* [Set problem]: Of all the lines in the material below, how many include the string "scene"? Give the number only.

* [Collected data]:
- - -

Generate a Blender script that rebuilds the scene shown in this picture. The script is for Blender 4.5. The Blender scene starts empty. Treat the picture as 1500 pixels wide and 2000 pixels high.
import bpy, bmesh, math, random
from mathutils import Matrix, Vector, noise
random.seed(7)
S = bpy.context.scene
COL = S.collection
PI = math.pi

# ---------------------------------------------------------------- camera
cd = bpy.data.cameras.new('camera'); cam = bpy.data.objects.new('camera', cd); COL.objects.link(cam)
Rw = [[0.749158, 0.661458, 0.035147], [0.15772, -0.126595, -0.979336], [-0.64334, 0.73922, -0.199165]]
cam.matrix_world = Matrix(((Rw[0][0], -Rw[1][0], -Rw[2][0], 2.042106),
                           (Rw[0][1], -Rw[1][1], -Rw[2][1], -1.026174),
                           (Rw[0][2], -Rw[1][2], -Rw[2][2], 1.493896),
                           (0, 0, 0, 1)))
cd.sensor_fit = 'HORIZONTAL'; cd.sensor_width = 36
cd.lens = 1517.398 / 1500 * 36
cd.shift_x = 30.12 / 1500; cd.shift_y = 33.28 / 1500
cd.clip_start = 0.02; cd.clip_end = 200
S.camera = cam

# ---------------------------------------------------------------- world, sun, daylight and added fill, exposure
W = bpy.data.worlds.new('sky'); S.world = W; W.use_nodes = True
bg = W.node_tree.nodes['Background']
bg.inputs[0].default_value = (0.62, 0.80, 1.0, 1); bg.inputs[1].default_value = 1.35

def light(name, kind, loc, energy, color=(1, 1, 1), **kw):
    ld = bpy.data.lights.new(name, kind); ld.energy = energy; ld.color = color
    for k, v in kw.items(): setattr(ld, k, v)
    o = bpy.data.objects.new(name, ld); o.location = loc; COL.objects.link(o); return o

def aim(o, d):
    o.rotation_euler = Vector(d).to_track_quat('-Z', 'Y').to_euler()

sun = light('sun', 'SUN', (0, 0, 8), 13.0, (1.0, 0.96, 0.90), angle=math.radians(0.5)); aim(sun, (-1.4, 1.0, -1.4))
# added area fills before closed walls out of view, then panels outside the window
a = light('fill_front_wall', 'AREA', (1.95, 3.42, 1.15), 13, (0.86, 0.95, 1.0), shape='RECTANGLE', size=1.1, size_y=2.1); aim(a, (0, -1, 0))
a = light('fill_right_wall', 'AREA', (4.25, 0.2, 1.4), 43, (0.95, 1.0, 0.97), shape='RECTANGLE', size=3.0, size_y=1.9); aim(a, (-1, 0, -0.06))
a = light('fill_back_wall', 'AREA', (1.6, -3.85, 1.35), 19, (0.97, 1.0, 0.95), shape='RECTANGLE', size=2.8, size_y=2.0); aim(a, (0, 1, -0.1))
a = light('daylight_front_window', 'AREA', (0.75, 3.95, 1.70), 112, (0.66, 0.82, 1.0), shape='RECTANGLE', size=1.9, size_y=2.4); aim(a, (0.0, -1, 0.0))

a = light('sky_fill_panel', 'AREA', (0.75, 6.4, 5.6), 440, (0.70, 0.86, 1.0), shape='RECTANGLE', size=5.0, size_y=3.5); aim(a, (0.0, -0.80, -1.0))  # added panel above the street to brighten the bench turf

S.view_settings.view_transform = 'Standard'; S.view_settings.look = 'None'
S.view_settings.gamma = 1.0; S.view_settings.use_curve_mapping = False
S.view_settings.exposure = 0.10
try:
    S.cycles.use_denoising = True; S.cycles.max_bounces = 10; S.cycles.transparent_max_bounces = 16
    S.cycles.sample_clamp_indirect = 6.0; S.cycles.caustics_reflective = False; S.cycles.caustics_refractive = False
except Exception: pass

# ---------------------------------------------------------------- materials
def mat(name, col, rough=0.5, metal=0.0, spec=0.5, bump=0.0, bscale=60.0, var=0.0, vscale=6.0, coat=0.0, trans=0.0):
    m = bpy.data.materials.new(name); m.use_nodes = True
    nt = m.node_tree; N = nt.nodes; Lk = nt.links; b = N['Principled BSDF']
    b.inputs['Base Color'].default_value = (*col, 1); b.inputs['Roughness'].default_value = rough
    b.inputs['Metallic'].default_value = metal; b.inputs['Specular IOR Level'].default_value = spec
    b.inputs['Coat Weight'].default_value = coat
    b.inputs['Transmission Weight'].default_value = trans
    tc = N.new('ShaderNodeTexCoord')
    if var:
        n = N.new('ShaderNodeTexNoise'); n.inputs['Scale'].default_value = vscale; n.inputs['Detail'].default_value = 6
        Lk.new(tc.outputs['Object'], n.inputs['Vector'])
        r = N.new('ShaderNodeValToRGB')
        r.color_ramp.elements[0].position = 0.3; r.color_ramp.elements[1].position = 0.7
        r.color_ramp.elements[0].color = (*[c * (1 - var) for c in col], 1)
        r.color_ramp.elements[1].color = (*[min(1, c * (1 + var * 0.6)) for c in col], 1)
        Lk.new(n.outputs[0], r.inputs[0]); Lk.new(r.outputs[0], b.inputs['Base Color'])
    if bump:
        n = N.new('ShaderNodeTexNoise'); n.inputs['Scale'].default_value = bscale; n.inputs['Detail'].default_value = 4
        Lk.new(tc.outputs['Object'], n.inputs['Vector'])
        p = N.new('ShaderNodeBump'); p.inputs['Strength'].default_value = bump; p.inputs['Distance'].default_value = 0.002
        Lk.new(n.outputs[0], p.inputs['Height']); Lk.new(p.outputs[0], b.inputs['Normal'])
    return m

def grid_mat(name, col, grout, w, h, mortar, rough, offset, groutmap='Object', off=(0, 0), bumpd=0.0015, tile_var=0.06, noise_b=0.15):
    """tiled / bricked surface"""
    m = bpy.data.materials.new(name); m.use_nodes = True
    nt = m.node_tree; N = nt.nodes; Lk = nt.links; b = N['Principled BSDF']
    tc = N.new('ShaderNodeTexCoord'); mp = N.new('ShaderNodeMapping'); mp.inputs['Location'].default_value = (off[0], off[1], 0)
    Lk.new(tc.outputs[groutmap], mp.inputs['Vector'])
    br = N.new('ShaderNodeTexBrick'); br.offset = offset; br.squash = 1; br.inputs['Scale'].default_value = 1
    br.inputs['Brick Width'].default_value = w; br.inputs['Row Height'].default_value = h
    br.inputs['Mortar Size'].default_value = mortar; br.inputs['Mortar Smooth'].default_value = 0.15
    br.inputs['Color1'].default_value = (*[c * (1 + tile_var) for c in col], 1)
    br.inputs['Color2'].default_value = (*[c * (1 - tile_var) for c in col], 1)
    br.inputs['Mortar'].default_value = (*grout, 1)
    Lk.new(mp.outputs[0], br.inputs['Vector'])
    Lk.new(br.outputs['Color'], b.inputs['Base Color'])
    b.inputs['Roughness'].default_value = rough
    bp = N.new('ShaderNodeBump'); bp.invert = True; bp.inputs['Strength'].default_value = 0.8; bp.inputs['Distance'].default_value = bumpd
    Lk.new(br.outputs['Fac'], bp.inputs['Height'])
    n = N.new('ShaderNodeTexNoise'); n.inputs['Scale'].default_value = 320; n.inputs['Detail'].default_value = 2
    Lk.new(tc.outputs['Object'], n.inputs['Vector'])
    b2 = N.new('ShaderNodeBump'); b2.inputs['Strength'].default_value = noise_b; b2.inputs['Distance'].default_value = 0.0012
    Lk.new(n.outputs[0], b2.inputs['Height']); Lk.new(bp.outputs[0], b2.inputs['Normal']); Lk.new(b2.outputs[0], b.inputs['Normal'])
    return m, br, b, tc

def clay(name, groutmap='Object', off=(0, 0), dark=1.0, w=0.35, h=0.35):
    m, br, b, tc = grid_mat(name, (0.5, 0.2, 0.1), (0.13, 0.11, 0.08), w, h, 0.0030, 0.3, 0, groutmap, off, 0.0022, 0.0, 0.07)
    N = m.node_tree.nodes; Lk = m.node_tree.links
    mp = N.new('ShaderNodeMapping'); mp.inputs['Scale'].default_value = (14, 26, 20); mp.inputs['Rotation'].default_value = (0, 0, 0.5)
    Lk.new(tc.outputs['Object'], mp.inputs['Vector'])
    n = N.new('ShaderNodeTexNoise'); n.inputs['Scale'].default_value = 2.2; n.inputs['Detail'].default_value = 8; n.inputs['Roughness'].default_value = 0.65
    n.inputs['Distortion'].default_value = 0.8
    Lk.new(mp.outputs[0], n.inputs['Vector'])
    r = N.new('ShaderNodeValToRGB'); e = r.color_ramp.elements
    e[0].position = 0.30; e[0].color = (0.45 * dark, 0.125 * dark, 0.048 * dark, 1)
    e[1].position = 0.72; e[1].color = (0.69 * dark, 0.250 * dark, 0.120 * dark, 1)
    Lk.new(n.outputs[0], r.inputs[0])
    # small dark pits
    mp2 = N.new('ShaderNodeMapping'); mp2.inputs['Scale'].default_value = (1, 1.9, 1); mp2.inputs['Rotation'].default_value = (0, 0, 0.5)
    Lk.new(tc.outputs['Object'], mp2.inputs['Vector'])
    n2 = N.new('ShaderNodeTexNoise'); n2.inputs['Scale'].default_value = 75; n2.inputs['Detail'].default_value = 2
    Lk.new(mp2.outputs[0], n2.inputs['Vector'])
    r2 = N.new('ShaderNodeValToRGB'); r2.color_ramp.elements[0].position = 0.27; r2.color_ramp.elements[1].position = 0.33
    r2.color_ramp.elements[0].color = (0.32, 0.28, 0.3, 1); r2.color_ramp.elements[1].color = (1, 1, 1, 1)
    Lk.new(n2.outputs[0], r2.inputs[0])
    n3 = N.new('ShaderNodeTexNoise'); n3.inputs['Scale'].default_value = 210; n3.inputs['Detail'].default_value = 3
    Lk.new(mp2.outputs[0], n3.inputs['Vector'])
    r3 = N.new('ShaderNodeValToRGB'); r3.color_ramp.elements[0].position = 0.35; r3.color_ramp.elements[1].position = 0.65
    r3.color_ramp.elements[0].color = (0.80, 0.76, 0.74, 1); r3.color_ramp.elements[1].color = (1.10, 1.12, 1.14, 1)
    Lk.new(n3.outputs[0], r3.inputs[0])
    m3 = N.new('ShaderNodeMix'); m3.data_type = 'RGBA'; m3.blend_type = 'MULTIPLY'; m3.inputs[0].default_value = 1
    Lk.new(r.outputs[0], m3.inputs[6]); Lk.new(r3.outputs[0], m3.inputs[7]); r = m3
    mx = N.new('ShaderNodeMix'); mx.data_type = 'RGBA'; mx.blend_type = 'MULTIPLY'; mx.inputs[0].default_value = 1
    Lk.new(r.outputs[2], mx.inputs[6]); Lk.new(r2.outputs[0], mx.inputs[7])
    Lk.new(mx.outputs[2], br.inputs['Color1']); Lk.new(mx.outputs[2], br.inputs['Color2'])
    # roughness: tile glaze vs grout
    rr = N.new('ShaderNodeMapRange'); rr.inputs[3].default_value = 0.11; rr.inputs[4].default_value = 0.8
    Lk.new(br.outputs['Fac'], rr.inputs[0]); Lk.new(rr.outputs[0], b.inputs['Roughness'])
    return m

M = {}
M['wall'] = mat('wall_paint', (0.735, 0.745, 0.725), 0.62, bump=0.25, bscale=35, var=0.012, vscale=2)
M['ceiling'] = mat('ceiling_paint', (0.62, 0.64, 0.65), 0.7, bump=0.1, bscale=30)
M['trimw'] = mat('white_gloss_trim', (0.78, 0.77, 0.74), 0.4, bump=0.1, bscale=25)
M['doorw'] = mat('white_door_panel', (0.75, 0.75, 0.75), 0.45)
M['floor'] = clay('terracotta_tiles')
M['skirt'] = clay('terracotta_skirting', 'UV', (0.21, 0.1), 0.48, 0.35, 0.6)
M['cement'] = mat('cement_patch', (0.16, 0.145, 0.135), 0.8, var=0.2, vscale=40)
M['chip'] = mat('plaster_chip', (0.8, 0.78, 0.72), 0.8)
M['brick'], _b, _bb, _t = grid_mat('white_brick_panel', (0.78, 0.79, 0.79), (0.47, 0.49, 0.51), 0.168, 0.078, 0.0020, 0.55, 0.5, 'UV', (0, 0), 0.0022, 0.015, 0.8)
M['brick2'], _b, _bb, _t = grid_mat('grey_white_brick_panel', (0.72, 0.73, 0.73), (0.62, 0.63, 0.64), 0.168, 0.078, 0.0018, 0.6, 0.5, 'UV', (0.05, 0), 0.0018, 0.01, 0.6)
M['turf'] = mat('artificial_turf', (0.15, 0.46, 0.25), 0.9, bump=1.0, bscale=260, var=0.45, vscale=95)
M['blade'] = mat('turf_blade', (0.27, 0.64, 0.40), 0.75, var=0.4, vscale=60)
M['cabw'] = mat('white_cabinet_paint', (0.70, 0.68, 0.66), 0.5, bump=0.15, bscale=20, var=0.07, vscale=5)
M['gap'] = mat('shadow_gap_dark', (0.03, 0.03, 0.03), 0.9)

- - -

* [Full output]: 2